Scripts that build scenes

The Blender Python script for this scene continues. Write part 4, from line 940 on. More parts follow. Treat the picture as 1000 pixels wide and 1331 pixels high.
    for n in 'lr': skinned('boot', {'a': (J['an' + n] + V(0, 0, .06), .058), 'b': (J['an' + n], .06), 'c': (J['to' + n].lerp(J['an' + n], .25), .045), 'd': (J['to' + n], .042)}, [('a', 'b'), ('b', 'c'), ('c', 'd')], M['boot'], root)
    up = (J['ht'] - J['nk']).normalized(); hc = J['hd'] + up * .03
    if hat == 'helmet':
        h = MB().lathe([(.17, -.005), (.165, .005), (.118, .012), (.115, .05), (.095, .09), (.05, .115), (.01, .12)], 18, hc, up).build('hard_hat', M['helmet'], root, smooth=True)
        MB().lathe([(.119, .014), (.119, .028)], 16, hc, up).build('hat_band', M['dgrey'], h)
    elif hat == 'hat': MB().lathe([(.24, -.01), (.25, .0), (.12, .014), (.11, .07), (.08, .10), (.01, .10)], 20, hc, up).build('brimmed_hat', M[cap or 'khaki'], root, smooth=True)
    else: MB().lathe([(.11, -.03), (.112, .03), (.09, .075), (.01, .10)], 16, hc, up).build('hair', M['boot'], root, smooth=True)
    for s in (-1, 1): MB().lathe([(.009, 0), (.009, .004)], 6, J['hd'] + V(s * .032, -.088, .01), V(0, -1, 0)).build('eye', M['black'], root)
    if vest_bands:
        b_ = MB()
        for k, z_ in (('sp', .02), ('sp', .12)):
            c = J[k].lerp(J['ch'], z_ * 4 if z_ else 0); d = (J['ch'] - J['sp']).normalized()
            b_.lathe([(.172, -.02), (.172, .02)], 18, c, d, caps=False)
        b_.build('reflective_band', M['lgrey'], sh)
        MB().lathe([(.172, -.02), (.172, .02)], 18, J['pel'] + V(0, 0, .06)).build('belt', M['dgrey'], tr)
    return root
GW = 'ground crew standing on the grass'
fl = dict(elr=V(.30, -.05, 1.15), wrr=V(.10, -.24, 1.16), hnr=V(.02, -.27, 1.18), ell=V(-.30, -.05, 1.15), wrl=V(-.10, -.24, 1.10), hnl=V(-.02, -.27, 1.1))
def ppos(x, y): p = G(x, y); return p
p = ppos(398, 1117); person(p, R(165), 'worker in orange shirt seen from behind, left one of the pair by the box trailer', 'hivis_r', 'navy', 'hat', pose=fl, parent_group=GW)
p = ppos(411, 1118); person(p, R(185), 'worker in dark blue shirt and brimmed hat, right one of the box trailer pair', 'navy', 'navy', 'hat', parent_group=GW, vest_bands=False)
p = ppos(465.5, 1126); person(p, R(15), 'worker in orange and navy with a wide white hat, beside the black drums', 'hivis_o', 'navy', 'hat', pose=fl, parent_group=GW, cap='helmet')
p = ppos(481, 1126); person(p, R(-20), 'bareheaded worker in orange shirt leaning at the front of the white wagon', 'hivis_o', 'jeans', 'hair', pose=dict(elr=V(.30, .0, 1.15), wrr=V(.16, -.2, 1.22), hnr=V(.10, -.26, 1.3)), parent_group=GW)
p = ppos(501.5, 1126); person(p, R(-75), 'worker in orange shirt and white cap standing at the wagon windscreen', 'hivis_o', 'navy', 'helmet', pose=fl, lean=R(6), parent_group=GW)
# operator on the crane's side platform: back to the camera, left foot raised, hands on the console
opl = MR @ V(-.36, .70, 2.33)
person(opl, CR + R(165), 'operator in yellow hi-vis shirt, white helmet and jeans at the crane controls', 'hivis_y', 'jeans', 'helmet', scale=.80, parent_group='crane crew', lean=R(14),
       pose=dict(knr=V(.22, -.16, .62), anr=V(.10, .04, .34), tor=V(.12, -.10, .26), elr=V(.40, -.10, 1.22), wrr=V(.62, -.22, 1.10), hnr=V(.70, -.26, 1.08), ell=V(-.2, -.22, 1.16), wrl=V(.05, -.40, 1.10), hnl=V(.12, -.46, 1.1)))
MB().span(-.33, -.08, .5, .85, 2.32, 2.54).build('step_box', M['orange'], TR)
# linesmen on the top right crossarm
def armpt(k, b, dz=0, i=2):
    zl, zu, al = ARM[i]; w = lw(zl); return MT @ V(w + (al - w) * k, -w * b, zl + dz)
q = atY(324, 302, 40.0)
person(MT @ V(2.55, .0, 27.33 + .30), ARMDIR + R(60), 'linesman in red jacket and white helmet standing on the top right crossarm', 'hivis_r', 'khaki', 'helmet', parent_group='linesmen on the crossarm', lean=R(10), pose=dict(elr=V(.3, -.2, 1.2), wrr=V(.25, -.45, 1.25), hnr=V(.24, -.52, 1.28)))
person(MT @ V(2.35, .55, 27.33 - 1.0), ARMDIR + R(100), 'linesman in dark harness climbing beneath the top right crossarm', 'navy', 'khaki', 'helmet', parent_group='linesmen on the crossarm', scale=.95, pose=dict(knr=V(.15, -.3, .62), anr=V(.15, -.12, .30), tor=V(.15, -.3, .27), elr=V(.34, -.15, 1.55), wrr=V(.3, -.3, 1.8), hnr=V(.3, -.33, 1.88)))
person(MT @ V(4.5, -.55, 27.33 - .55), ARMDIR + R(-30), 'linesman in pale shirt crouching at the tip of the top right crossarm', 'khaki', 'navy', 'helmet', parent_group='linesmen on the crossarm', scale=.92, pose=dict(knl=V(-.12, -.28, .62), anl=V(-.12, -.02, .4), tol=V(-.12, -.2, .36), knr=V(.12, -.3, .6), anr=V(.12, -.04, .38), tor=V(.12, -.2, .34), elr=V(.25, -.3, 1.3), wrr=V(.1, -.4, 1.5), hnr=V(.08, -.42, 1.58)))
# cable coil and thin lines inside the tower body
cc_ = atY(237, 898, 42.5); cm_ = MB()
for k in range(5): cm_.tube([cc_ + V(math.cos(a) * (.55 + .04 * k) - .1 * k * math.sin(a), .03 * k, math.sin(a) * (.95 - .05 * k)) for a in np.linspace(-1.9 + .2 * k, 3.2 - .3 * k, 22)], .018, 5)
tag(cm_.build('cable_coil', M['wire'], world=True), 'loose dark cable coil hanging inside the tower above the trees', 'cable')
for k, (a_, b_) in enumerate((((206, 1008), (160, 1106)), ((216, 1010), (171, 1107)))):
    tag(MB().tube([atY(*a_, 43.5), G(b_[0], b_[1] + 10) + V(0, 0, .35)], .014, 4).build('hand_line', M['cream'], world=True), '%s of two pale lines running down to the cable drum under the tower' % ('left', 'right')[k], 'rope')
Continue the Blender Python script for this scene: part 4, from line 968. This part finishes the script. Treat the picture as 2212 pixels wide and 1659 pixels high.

→ EXERCISE
Gather up, from the records above, each line where the word "high" appears.

→ PROBLEM SOLUTION
The Blender Python script for this scene continues. Write part 4, from line 940 on. More parts follow. Treat the picture as 1000 pixels wide and 1331 pixels high.
Continue the Blender Python script for this scene: part 4, from line 968. This part finishes the script. Treat the picture as 2212 pixels wide and 1659 pixels high.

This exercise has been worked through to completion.